### Do this
Go through the material and write it all out exactly, minus the pictures.

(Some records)
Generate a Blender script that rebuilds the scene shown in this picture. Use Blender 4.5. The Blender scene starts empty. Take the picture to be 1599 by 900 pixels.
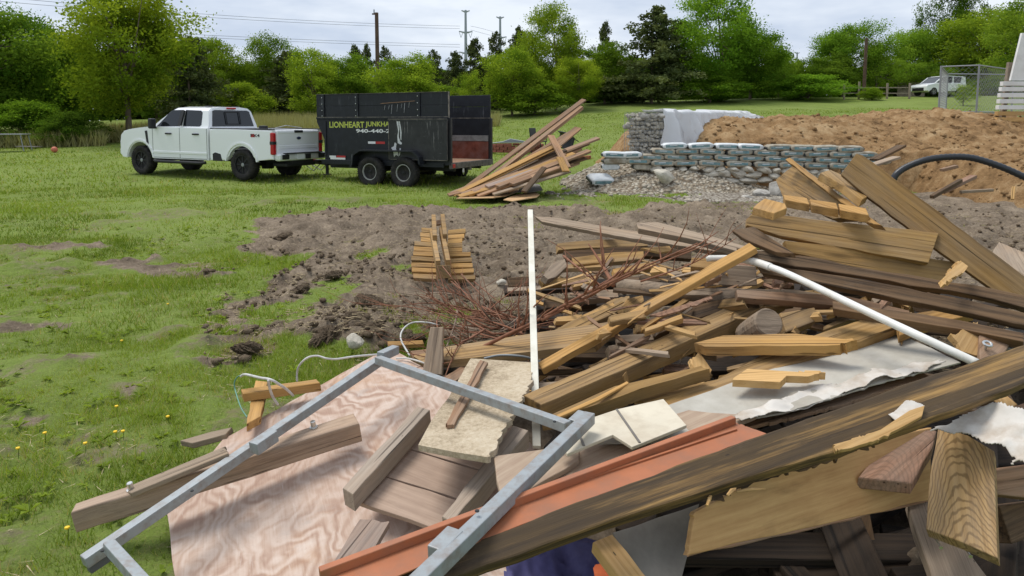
import bpy, bmesh, math, random
import numpy as np
from mathutils import Vector, Matrix, Quaternion
from mathutils.geometry import tessellate_polygon

R = math.radians
random.seed(7)
rng = np.random.default_rng(11)
sc = bpy.context.scene
col = sc.collection

# ---------------------------------------------------------------- camera
CAM_H, PITCH, FPX, CU, CV = 1.65, R(5.6), 1100.0, 799.5, 300.0   # photo pixels (1599 x 900)
cam_d = bpy.data.cameras.new('camera'); cam = bpy.data.objects.new('camera', cam_d); col.objects.link(cam)
cam.location = (0, 0, CAM_H); cam.rotation_euler = (R(90) - PITCH, 0, 0)
cam_d.sensor_width = 36.0; cam_d.lens = FPX / 1599 * 36.0
cam_d.shift_y = -(450 - CV) / 1599
cam_d.clip_start = 0.05; cam_d.clip_end = 3000
sc.camera = cam

# ---------------------------------------------------------------- sky, sun, exposure
SUN_EL, SUN_AZ = R(66), R(300)      # azimuth clockwise from +Y: high, from the left
w = bpy.data.worlds.new('World'); sc.world = w; w.use_nodes = True
nt = w.node_tree; nt.nodes.clear()
out = nt.nodes.new('ShaderNodeOutputWorld'); bg = nt.nodes.new('ShaderNodeBackground')
sky = nt.nodes.new('ShaderNodeTexSky'); sky.sky_type = 'NISHITA'; sky.sun_disc = False
sky.sun_elevation = SUN_EL; sky.sun_rotation = SUN_AZ
sky.air_density = 1.0; sky.dust_density = 3.0
tc = nt.nodes.new('ShaderNodeTexCoord')
mp = nt.nodes.new('ShaderNodeMapping'); mp.inputs['Scale'].default_value = (1.2, 1.2, 4.5)
nz = nt.nodes.new('ShaderNodeTexNoise'); nz.inputs['Scale'].default_value = 2.6; nz.inputs['Detail'].default_value = 5; nz.inputs['Roughness'].default_value = .55
cr = nt.nodes.new('ShaderNodeValToRGB')
cr.color_ramp.elements[0].position = .40; cr.color_ramp.elements[0].color = (4.7, 5.4, 6.6, 1)
cr.color_ramp.elements[1].position = .60; cr.color_ramp.elements[1].color = (7.0, 7.5, 8.2, 1)
mixs = nt.nodes.new('ShaderNodeMix'); mixs.data_type = 'RGBA'; mixs.inputs[0].default_value = .92
nt.links.new(tc.outputs['Generated'], mp.inputs['Vector']); nt.links.new(mp.outputs[0], nz.inputs['Vector'])
nt.links.new(nz.outputs['Fac'], cr.inputs[0])
nt.links.new(sky.outputs[0], mixs.inputs[6]); nt.links.new(cr.outputs[0], mixs.inputs[7])
nt.links.new(mixs.outputs[2], bg.inputs[0]); bg.inputs[1].default_value = 0.1
nt.links.new(bg.outputs[0], out.inputs[0])

sd = bpy.data.lights.new('sun', 'SUN'); sun = bpy.data.objects.new('sun', sd); col.objects.link(sun)
sd.energy = 2.1; sd.angle = R(26); sd.color = (1.0, .96, .90)
sdir = Vector((math.sin(SUN_AZ) * math.cos(SUN_EL), math.cos(SUN_AZ) * math.cos(SUN_EL), math.sin(SUN_EL)))
sun.rotation_euler = sdir.to_track_quat('Z', 'Y').to_euler()
sc.view_settings.view_transform = 'Standard'; sc.view_settings.look = 'None'
sc.view_settings.exposure = 0.38; sc.view_settings.gamma = 1.0; sc.view_settings.use_curve_mapping = False
sc.render.engine = 'CYCLES'
sc.cycles.max_bounces = 6; sc.cycles.transparent_max_bounces = 12
sc.cycles.use_denoising = True

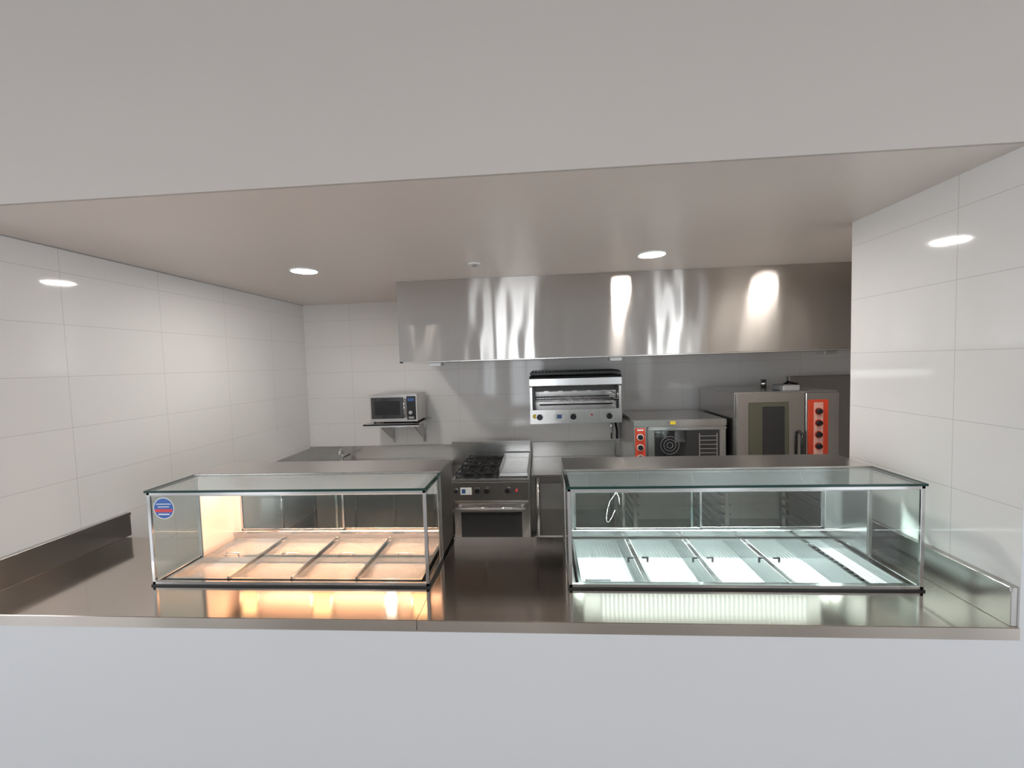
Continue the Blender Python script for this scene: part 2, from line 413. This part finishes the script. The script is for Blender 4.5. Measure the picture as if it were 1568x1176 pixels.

### Solution below
Generate a Blender script that rebuilds the scene shown in this picture. Use Blender 4.5. The Blender scene starts empty. Take the picture to be 1599 by 900 pixels.
import bpy, bmesh, math, random
import numpy as np
from mathutils import Vector, Matrix, Quaternion
from mathutils.geometry import tessellate_polygon

R = math.radians
random.seed(7)
rng = np.random.default_rng(11)
sc = bpy.context.scene
col = sc.collection

# ---------------------------------------------------------------- camera
CAM_H, PITCH, FPX, CU, CV = 1.65, R(5.6), 1100.0, 799.5, 300.0   # photo pixels (1599 x 900)
cam_d = bpy.data.cameras.new('camera'); cam = bpy.data.objects.new('camera', cam_d); col.objects.link(cam)
cam.location = (0, 0, CAM_H); cam.rotation_euler = (R(90) - PITCH, 0, 0)
cam_d.sensor_width = 36.0; cam_d.lens = FPX / 1599 * 36.0
cam_d.shift_y = -(450 - CV) / 1599
cam_d.clip_start = 0.05; cam_d.clip_end = 3000
sc.camera = cam

# ---------------------------------------------------------------- sky, sun, exposure
SUN_EL, SUN_AZ = R(66), R(300)      # azimuth clockwise from +Y: high, from the left
w = bpy.data.worlds.new('World'); sc.world = w; w.use_nodes = True
nt = w.node_tree; nt.nodes.clear()
out = nt.nodes.new('ShaderNodeOutputWorld'); bg = nt.nodes.new('ShaderNodeBackground')
sky = nt.nodes.new('ShaderNodeTexSky'); sky.sky_type = 'NISHITA'; sky.sun_disc = False
sky.sun_elevation = SUN_EL; sky.sun_rotation = SUN_AZ
sky.air_density = 1.0; sky.dust_density = 3.0
tc = nt.nodes.new('ShaderNodeTexCoord')
mp = nt.nodes.new('ShaderNodeMapping'); mp.inputs['Scale'].default_value = (1.2, 1.2, 4.5)
nz = nt.nodes.new('ShaderNodeTexNoise'); nz.inputs['Scale'].default_value = 2.6; nz.inputs['Detail'].default_value = 5; nz.inputs['Roughness'].default_value = .55
cr = nt.nodes.new('ShaderNodeValToRGB')
cr.color_ramp.elements[0].position = .40; cr.color_ramp.elements[0].color = (4.7, 5.4, 6.6, 1)
cr.color_ramp.elements[1].position = .60; cr.color_ramp.elements[1].color = (7.0, 7.5, 8.2, 1)
mixs = nt.nodes.new('ShaderNodeMix'); mixs.data_type = 'RGBA'; mixs.inputs[0].default_value = .92
nt.links.new(tc.outputs['Generated'], mp.inputs['Vector']); nt.links.new(mp.outputs[0], nz.inputs['Vector'])
nt.links.new(nz.outputs['Fac'], cr.inputs[0])
nt.links.new(sky.outputs[0], mixs.inputs[6]); nt.links.new(cr.outputs[0], mixs.inputs[7])
nt.links.new(mixs.outputs[2], bg.inputs[0]); bg.inputs[1].default_value = 0.1
nt.links.new(bg.outputs[0], out.inputs[0])

sd = bpy.data.lights.new('sun', 'SUN'); sun = bpy.data.objects.new('sun', sd); col.objects.link(sun)
sd.energy = 2.1; sd.angle = R(26); sd.color = (1.0, .96, .90)
sdir = Vector((math.sin(SUN_AZ) * math.cos(SUN_EL), math.cos(SUN_AZ) * math.cos(SUN_EL), math.sin(SUN_EL)))
sun.rotation_euler = sdir.to_track_quat('Z', 'Y').to_euler()
sc.view_settings.view_transform = 'Standard'; sc.view_settings.look = 'None'
sc.view_settings.exposure = 0.38; sc.view_settings.gamma = 1.0; sc.view_settings.use_curve_mapping = False
sc.render.engine = 'CYCLES'
sc.cycles.max_bounces = 6; sc.cycles.transparent_max_bounces = 12
sc.cycles.use_denoising = True

Continue the Blender Python script for this scene: part 2, from line 413. This part finishes the script. The script is for Blender 4.5. Measure the picture as if it were 1568x1176 pixels.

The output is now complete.